**YOUR OBJECTIVE**. In your copy, include every line of the listing below exactly but none of the pictures.

● ● ●

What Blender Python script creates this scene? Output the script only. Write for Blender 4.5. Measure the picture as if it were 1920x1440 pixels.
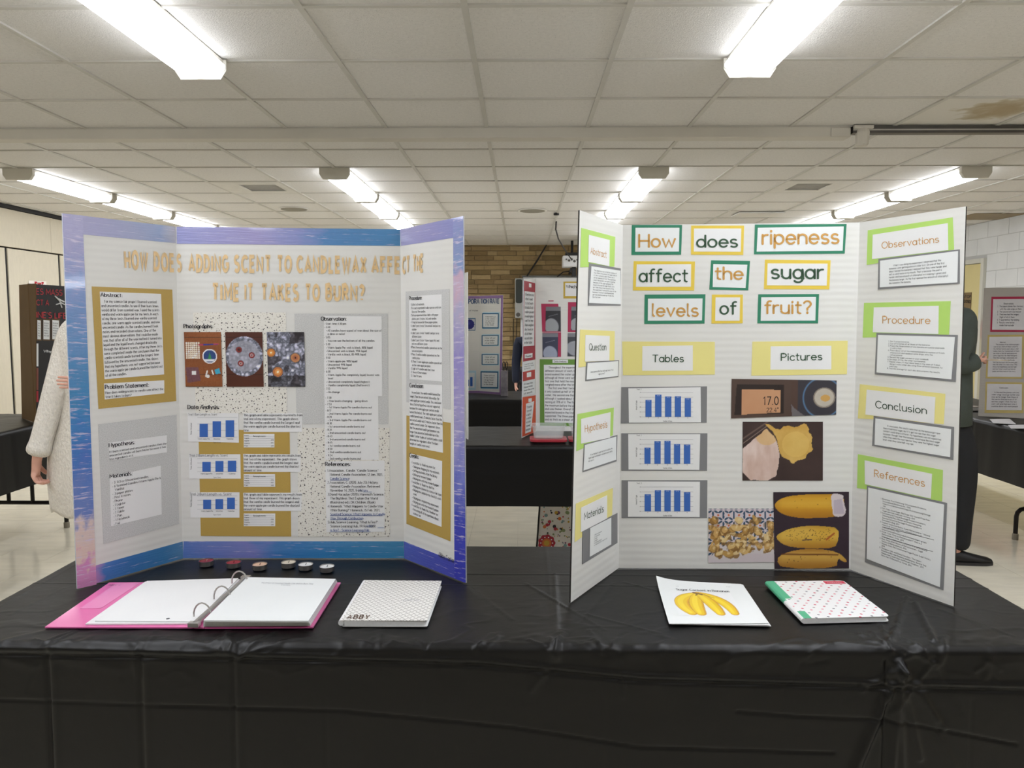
import bpy, bmesh, math, random
import numpy as np
from mathutils import Vector, Matrix
random.seed(7)
for o in list(bpy.data.objects): bpy.data.objects.remove(o)
SC = bpy.context.scene
COL = SC.collection
R = math.radians
# ------------------------------------------------------------------ camera
F = 1450.0; CZ = 1.40; PITCH = 4.85; YAW = 0.67; ZT = 0.746; ZCEIL = 2.55
cam = bpy.data.cameras.new('camera'); camo = bpy.data.objects.new('camera', cam); COL.objects.link(camo)
cam.sensor_fit = 'HORIZONTAL'; cam.sensor_width = 36.0; cam.lens = 36.0*F/1920
cam.clip_start = 0.05; cam.clip_end = 100
camo.location = (0, 0, CZ); camo.rotation_euler = (R(90-PITCH), 0, R(YAW)); SC.camera = camo
CM = camo.rotation_euler.to_matrix()
# ------------------------------------------------------------------ world, exposure
w = bpy.data.worlds.new('world'); SC.world = w; w.use_nodes = True
w.node_tree.nodes['Background'].inputs[0].default_value = (0.9, 0.95, 1, 1)
w.node_tree.nodes['Background'].inputs[1].default_value = 0.02
SC.view_settings.view_transform = 'Standard'; SC.view_settings.look = 'None'
SC.view_settings.exposure = 1.32; SC.view_settings.gamma = 1.0
try: SC.view_settings.use_curve_mapping = False
except Exception: pass
LAMP = 6.5          # strength of the fluorescent diffusers
# ------------------------------------------------------------------ pixel -> point on a known surface
def ray(px, py): return (CM @ Vector(((px-960)/F, -(py-720)/F, -1.0)))
C0 = Vector((0, 0, CZ))
def onz(px, py, z=ZT):
    d = ray(px, py); t = (z-CZ)/d.z; return C0+d*t
def ony(px, py, y):
    d = ray(px, py); return C0+d*(y/d.y)
def onx(px, py, x):
    d = ray(px, py); return C0+d*(x/d.x)
class Pl:
    """a flat surface given by three points, facing the aisle"""
    def __init__(s, a, b, c):
        s.o = Vector(a); s.n = (Vector(b)-s.o).cross(Vector(c)-s.o).normalized()
        if s.n.dot(C0-s.o) < 0: s.n = -s.n
    def hit(s, px, py, off=0.0):
        d = ray(px, py); t = (s.o+s.n*off-C0).dot(s.n)/d.dot(s.n); return C0+d*t
    def quad(s, q, off=0.0): return [s.hit(x, y, off) for x, y in q]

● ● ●

**FINISHED ANSWER**.
What Blender Python script creates this scene? Output the script only. Write for Blender 4.5. Measure the picture as if it were 1920x1440 pixels.
import bpy, bmesh, math, random
import numpy as np
from mathutils import Vector, Matrix
random.seed(7)
for o in list(bpy.data.objects): bpy.data.objects.remove(o)
SC = bpy.context.scene
COL = SC.collection
R = math.radians
# ------------------------------------------------------------------ camera
F = 1450.0; CZ = 1.40; PITCH = 4.85; YAW = 0.67; ZT = 0.746; ZCEIL = 2.55
cam = bpy.data.cameras.new('camera'); camo = bpy.data.objects.new('camera', cam); COL.objects.link(camo)
cam.sensor_fit = 'HORIZONTAL'; cam.sensor_width = 36.0; cam.lens = 36.0*F/1920
cam.clip_start = 0.05; cam.clip_end = 100
camo.location = (0, 0, CZ); camo.rotation_euler = (R(90-PITCH), 0, R(YAW)); SC.camera = camo
CM = camo.rotation_euler.to_matrix()
# ------------------------------------------------------------------ world, exposure
w = bpy.data.worlds.new('world'); SC.world = w; w.use_nodes = True
w.node_tree.nodes['Background'].inputs[0].default_value = (0.9, 0.95, 1, 1)
w.node_tree.nodes['Background'].inputs[1].default_value = 0.02
SC.view_settings.view_transform = 'Standard'; SC.view_settings.look = 'None'
SC.view_settings.exposure = 1.32; SC.view_settings.gamma = 1.0
try: SC.view_settings.use_curve_mapping = False
except Exception: pass
LAMP = 6.5          # strength of the fluorescent diffusers
# ------------------------------------------------------------------ pixel -> point on a known surface
def ray(px, py): return (CM @ Vector(((px-960)/F, -(py-720)/F, -1.0)))
C0 = Vector((0, 0, CZ))
def onz(px, py, z=ZT):
    d = ray(px, py); t = (z-CZ)/d.z; return C0+d*t
def ony(px, py, y):
    d = ray(px, py); return C0+d*(y/d.y)
def onx(px, py, x):
    d = ray(px, py); return C0+d*(x/d.x)
class Pl:
    """a flat surface given by three points, facing the aisle"""
    def __init__(s, a, b, c):
        s.o = Vector(a); s.n = (Vector(b)-s.o).cross(Vector(c)-s.o).normalized()
        if s.n.dot(C0-s.o) < 0: s.n = -s.n
    def hit(s, px, py, off=0.0):
        d = ray(px, py); t = (s.o+s.n*off-C0).dot(s.n)/d.dot(s.n); return C0+d*t
    def quad(s, q, off=0.0): return [s.hit(x, y, off) for x, y in q]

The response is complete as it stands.